← Tokyo Drifter
Tokyo Drifter poster

Tokyo Drifter · reception & legacy

1966 · Seijun Suzuki

How Tokyo Drifter has been received, argued over, and remembered.

The arc

In 1966 Nikkatsu saw it as a disposable B-picture gone off the rails — the studio had already slashed Suzuki's budget to rein him in, and a year later fired him outright for making 'incomprehensible' films.

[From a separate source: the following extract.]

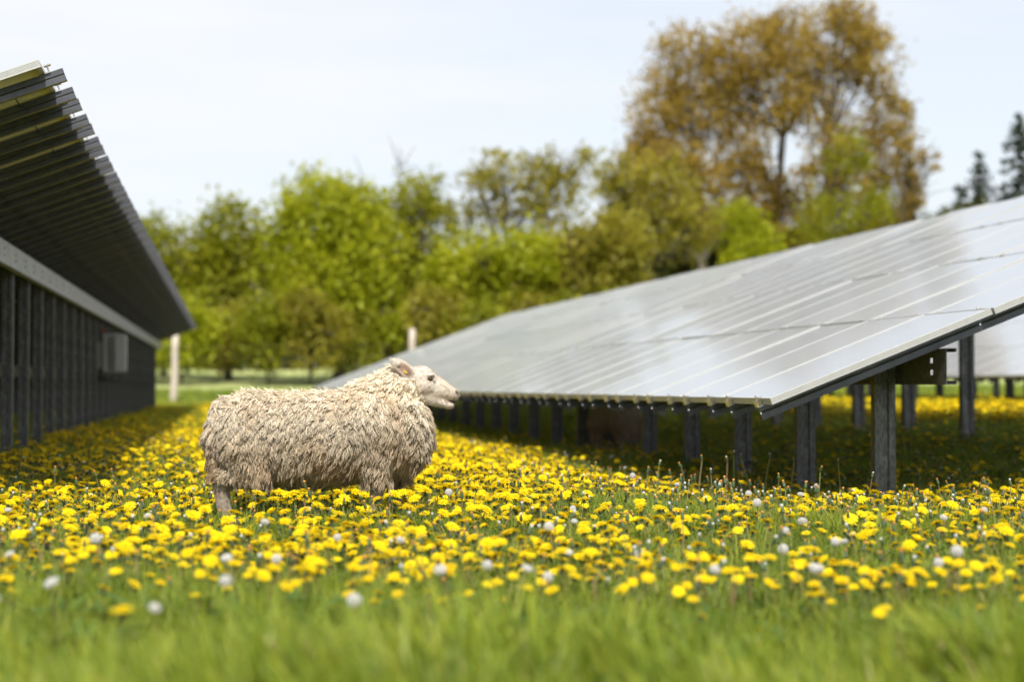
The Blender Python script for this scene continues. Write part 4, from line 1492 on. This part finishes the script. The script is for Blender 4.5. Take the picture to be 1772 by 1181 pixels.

Three decades on, a Criterion release and champions like Jim Jarmusch turned it into one of the most beloved cult objects in Japanese cinema.

What's debated

The eternal Suzuki debate: is the plot's incoherence a flaw or entirely the point — and is this or Branded to Kill the essential one?

Its footprint

Tetsu's powder-blue suit and the endlessly whistled 'Tokyo Drifter' theme song are the film's calling cards — pop-art images that echo through Jarmusch, Tarantino and decades of stylish crime cinema.

Where it stands

A Criterion-canonised cult classic and a favourite cinephile gateway drug into the Japanese New Wave — the 'trust me, just watch it' recommendation.

★ Did you know? Nikkatsu cut Suzuki's budget and ordered him to tone down his style after his previous excesses — so he responded by making the film even more flamboyantly artificial, and the studio fired him the following year after Branded to Kill, sparking protests and a landmark lawsuit.